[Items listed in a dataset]

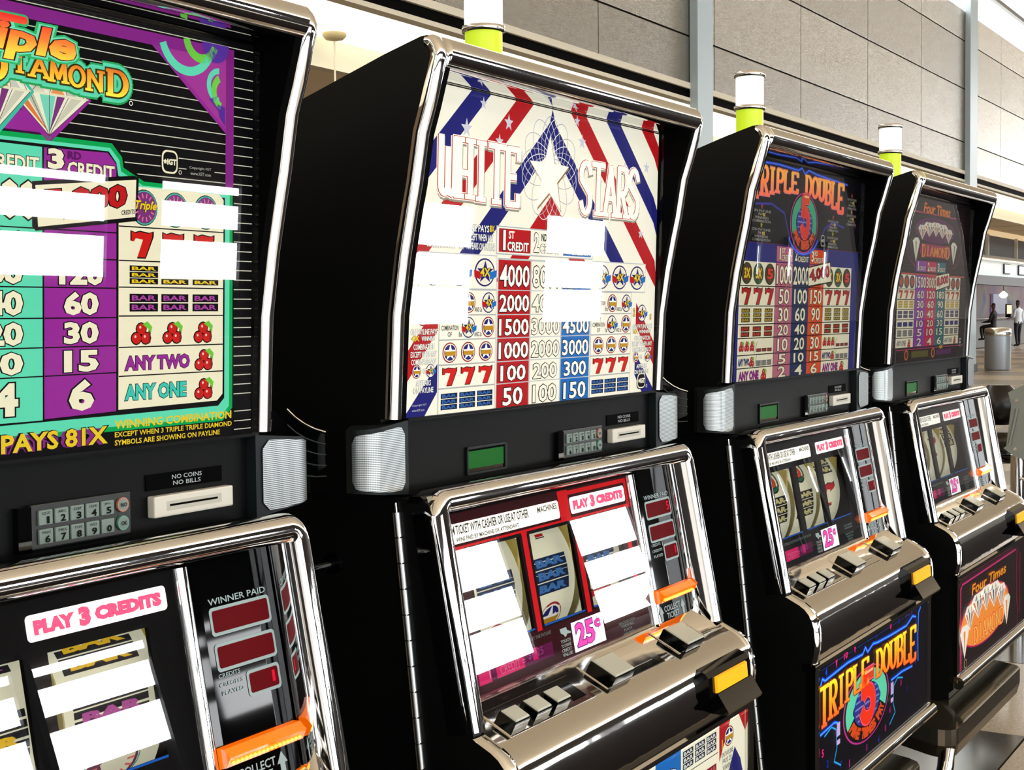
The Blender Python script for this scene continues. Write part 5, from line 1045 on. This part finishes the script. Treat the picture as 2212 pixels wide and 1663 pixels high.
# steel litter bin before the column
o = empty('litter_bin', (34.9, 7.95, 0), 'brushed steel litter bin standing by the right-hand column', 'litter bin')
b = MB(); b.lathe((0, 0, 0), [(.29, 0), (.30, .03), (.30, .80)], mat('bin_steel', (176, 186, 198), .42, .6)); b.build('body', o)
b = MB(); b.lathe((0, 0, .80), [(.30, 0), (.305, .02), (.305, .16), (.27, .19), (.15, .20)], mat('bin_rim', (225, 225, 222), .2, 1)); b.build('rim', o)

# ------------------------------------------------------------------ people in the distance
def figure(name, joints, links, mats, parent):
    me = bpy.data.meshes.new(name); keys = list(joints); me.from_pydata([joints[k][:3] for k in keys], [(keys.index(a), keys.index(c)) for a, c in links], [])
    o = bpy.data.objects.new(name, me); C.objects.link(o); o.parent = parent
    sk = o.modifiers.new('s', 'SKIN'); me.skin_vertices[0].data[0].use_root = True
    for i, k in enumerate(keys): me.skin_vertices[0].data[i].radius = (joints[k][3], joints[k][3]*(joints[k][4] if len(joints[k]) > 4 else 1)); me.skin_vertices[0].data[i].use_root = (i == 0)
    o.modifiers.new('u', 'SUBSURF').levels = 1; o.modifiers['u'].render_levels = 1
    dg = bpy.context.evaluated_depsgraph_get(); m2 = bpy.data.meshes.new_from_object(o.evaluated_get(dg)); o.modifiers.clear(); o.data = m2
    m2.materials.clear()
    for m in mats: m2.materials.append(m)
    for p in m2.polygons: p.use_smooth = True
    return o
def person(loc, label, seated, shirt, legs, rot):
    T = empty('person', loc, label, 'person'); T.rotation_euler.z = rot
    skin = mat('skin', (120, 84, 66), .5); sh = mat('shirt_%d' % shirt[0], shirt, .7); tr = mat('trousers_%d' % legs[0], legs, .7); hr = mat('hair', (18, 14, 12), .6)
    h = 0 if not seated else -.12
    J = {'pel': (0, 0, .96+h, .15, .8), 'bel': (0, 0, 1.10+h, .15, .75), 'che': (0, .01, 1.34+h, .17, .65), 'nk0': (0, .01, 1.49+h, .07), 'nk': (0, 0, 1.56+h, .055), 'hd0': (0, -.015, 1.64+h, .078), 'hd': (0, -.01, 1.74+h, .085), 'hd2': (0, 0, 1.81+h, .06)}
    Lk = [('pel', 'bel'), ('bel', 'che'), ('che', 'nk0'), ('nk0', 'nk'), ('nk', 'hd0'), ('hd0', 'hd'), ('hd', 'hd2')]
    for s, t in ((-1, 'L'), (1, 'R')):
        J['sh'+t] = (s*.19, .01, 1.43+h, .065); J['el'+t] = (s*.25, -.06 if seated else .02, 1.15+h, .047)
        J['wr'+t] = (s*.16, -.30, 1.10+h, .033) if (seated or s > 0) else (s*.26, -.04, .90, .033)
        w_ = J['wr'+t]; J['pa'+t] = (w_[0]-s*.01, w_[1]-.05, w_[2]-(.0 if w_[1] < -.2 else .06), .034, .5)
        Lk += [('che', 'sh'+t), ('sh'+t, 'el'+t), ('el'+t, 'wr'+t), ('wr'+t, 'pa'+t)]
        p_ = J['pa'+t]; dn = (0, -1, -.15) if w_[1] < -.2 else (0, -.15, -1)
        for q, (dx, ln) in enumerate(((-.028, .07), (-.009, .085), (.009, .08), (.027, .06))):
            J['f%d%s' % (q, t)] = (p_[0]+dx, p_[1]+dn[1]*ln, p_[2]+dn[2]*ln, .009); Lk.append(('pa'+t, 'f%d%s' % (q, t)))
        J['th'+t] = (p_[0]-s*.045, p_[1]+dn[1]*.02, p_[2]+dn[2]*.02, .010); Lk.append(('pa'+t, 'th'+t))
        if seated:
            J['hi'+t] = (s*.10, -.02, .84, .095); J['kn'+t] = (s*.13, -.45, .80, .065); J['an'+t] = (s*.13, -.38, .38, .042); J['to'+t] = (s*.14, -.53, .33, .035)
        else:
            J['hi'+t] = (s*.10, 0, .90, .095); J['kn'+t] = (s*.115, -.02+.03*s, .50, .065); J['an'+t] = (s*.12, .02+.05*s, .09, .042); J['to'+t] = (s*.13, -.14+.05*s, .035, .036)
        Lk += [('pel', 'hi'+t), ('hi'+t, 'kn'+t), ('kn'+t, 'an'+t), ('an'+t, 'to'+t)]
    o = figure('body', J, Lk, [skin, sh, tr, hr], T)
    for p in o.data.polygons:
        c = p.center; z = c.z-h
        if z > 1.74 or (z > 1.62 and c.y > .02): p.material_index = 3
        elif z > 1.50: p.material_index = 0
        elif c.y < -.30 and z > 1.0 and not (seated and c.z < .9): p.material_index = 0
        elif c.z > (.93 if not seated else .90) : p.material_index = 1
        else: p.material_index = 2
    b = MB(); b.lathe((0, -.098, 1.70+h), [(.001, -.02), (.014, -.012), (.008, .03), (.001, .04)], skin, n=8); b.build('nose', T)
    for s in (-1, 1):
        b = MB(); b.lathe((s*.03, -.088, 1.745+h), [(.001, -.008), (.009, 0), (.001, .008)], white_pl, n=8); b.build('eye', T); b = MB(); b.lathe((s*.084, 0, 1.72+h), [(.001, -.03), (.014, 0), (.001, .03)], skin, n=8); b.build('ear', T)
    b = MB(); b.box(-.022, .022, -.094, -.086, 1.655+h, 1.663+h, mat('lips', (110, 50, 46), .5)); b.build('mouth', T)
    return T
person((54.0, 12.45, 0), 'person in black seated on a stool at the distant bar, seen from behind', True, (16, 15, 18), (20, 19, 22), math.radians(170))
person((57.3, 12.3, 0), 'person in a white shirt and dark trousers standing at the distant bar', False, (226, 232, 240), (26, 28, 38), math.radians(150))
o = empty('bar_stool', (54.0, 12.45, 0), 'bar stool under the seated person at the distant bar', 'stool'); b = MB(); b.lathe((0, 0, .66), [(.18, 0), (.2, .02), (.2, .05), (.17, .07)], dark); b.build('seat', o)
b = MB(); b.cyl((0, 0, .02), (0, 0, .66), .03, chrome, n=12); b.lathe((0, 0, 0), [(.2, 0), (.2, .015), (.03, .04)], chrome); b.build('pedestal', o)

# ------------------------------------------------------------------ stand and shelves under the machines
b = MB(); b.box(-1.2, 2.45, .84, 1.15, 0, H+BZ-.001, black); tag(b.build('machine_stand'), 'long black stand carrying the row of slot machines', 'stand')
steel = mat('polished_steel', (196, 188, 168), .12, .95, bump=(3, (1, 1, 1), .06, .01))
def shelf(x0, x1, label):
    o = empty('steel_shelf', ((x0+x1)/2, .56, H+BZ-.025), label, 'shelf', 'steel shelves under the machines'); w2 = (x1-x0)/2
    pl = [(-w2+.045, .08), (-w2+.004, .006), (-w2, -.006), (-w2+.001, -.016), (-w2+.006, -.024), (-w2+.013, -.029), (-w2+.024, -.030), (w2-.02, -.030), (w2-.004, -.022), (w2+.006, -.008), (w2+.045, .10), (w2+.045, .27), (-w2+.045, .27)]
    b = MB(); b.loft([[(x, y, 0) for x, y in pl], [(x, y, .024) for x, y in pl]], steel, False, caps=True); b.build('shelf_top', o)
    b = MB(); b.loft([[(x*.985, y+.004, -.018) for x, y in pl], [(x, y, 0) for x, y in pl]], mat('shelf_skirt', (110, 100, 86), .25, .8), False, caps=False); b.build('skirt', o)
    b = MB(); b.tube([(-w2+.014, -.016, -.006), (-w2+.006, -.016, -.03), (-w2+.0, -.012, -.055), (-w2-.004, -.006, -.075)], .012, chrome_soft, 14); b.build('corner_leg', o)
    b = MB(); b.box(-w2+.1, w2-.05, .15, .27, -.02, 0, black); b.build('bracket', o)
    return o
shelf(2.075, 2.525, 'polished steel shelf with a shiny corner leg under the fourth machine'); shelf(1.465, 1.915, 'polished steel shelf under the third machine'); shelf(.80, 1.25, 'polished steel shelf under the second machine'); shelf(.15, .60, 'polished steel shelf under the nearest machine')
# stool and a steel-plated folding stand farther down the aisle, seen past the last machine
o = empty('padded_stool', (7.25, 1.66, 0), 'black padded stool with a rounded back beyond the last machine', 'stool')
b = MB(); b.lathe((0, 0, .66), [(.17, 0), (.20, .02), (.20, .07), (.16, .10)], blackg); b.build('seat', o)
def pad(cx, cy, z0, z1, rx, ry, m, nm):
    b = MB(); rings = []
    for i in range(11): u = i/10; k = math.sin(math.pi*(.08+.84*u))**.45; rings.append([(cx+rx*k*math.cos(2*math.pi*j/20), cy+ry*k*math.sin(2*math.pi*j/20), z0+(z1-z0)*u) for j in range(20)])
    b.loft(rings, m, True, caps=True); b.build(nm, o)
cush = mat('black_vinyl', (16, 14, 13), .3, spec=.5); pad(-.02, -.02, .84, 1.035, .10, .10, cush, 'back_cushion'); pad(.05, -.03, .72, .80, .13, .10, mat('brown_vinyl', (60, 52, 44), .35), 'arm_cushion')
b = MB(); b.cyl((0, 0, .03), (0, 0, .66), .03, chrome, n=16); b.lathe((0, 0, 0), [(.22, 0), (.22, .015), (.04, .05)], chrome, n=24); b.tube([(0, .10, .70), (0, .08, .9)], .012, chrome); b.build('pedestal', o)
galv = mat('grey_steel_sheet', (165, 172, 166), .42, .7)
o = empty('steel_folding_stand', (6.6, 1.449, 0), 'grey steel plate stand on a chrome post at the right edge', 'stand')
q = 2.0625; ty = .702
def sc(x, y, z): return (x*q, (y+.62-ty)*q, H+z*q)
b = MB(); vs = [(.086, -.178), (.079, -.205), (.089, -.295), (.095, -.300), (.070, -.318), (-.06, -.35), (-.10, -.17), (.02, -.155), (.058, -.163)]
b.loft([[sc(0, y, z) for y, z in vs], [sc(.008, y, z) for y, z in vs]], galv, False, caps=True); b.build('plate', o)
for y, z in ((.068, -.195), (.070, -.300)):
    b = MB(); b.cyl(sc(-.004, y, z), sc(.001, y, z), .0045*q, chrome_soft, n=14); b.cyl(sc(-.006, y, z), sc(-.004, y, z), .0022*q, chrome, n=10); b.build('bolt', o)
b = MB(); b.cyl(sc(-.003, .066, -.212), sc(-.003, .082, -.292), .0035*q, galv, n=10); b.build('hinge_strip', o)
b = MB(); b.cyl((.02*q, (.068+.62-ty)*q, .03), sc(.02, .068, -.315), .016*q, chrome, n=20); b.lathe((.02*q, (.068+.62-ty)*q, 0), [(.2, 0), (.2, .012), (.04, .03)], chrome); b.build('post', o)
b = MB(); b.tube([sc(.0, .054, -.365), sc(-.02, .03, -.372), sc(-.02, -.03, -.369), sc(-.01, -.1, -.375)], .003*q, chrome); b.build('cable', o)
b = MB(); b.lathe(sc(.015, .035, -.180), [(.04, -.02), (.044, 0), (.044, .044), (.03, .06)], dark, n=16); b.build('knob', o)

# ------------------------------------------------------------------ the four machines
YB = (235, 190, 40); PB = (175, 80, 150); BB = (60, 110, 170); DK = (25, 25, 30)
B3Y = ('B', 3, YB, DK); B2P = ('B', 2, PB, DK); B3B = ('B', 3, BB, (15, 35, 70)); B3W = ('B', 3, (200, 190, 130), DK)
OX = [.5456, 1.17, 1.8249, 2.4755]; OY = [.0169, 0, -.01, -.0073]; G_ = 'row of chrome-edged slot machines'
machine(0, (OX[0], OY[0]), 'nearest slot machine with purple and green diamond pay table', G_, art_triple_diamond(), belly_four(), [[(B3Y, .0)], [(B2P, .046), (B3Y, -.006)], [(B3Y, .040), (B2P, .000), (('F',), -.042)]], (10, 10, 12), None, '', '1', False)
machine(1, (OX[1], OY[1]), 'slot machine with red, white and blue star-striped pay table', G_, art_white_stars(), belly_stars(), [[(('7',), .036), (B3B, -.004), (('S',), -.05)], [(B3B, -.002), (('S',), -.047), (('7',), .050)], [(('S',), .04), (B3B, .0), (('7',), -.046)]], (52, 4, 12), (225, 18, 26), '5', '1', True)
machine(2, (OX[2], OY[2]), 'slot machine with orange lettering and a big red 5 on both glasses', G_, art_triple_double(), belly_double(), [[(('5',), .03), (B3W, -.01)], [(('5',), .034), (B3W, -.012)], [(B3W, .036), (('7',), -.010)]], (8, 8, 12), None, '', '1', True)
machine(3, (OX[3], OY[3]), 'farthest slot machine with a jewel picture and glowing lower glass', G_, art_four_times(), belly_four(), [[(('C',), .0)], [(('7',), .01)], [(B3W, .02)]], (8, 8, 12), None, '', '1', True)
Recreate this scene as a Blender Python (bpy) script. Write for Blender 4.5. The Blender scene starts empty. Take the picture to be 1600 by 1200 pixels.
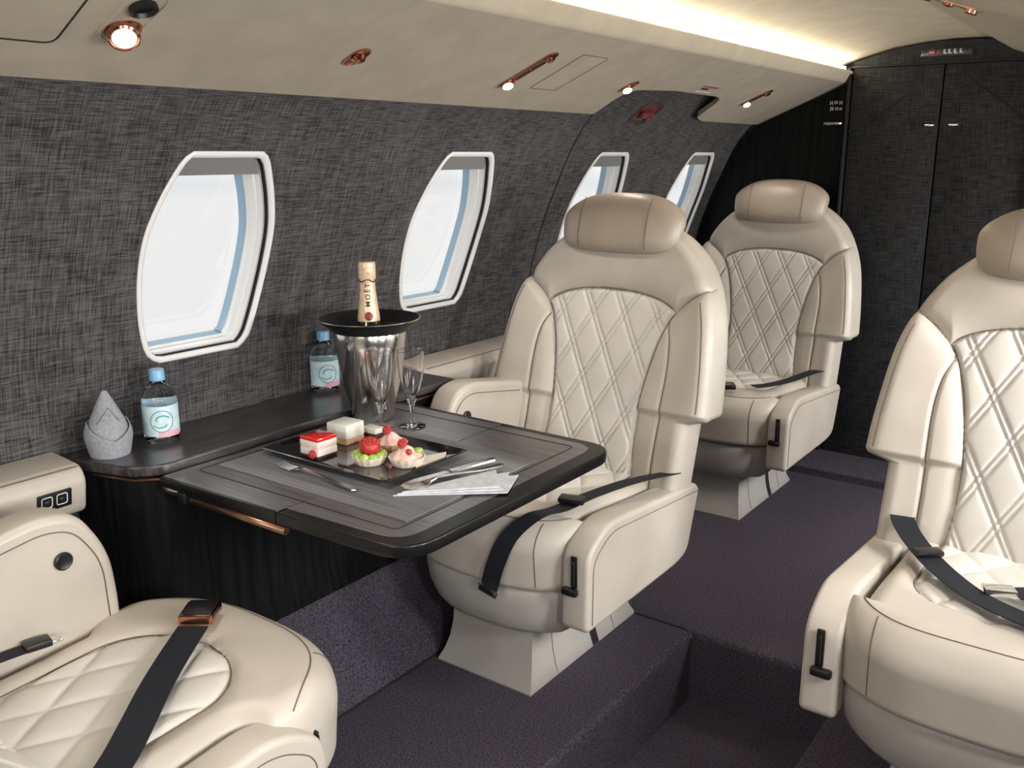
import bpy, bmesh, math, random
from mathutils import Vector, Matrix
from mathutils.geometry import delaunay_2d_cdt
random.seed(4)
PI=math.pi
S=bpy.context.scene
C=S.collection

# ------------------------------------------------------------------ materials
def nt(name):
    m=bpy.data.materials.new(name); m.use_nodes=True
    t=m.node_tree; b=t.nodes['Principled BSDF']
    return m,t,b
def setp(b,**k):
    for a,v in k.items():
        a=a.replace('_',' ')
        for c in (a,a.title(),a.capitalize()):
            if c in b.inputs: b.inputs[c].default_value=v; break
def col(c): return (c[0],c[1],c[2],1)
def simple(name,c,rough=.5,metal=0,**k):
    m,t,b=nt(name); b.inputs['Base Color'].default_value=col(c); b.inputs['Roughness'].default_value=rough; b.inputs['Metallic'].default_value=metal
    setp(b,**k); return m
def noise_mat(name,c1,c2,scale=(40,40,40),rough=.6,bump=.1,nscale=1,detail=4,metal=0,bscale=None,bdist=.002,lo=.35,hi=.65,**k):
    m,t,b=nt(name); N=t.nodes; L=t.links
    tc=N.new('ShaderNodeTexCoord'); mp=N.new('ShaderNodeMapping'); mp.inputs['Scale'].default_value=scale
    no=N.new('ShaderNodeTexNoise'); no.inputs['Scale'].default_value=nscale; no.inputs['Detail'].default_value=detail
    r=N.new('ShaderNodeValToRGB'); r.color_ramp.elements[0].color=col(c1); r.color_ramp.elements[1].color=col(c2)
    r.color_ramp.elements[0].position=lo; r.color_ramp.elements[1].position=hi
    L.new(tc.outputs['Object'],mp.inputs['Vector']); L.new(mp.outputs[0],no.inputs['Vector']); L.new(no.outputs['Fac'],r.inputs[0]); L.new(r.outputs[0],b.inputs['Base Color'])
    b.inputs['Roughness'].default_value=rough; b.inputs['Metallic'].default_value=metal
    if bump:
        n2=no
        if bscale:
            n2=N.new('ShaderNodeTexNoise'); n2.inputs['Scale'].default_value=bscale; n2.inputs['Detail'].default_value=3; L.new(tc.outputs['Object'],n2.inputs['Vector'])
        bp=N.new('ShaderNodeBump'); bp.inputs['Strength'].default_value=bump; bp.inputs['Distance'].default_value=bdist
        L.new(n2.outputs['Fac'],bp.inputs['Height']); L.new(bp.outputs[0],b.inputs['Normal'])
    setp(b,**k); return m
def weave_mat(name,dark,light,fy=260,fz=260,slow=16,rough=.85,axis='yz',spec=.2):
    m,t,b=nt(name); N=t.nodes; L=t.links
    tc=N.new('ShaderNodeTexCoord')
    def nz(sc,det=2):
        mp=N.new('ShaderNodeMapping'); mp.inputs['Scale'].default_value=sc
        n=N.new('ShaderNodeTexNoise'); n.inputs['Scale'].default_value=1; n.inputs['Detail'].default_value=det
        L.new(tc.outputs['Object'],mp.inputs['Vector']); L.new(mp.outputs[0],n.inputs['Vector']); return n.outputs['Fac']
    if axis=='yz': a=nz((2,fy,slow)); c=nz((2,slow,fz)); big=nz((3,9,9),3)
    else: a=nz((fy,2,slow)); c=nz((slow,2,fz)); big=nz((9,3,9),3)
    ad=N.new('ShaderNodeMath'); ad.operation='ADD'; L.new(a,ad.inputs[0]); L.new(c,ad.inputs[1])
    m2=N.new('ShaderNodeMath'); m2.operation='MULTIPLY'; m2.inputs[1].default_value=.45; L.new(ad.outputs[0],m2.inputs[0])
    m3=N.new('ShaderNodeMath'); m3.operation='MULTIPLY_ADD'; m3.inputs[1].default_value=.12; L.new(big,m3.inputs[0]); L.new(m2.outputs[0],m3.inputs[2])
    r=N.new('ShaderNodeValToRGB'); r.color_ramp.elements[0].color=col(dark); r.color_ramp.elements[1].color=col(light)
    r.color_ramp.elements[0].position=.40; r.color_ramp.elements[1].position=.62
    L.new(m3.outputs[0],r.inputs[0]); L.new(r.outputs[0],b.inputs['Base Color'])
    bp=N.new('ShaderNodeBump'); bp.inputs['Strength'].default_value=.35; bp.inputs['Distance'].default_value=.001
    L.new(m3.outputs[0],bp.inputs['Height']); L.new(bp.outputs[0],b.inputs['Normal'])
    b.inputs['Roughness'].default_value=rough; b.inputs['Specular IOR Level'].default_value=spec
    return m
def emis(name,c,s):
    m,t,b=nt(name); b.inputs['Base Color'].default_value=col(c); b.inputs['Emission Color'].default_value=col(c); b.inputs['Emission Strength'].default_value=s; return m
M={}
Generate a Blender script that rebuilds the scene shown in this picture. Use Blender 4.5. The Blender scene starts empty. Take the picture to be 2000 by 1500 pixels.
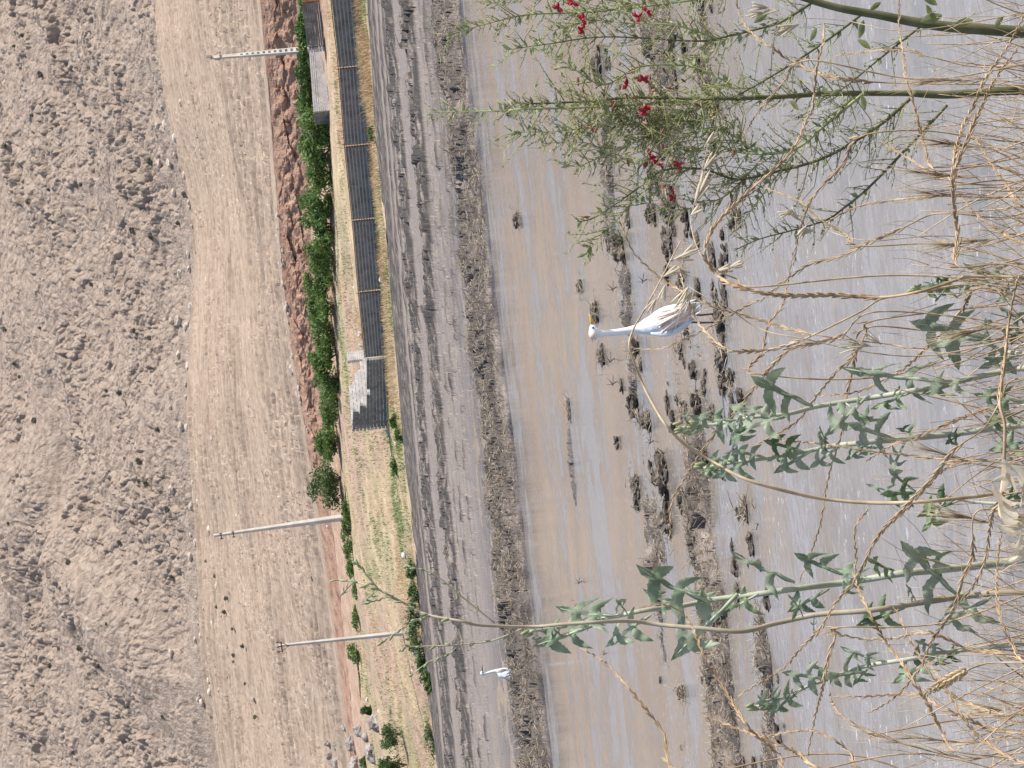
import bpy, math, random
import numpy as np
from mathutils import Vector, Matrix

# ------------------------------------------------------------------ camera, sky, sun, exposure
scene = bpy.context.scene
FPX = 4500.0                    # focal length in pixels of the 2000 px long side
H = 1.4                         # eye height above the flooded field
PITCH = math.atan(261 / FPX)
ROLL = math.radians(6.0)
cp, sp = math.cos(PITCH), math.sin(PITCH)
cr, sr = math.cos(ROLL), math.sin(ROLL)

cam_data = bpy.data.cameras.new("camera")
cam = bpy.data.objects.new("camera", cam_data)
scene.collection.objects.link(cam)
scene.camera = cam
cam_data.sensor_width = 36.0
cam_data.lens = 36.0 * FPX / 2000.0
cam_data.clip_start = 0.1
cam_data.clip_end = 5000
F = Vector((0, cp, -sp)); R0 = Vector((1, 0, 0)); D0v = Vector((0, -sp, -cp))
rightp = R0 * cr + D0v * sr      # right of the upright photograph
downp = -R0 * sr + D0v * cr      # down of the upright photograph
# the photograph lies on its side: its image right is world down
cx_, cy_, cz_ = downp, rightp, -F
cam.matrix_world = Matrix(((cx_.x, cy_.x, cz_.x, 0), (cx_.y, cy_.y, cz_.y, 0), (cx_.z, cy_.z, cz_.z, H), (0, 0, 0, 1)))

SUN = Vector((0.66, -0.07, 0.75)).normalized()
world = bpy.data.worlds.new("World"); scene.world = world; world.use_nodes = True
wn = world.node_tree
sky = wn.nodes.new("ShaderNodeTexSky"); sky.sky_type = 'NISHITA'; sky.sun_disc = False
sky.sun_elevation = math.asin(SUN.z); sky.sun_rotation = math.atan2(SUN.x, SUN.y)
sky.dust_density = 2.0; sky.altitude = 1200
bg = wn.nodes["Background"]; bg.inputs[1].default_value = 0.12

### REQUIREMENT
Repeat exactly the stretch of lines that opens with the line containing "Recreate this scene" and closes with the line containing "C=S.collection". Leave the pictures out, and add nothing.

### CORRECT OUTPUT
Recreate this scene as a Blender Python (bpy) script. Write for Blender 4.5. The Blender scene starts empty. Take the picture to be 1600 by 1200 pixels.
import bpy, bmesh, math, random
from mathutils import Vector, Matrix
from mathutils.geometry import delaunay_2d_cdt
random.seed(4)
PI=math.pi
S=bpy.context.scene
C=S.collection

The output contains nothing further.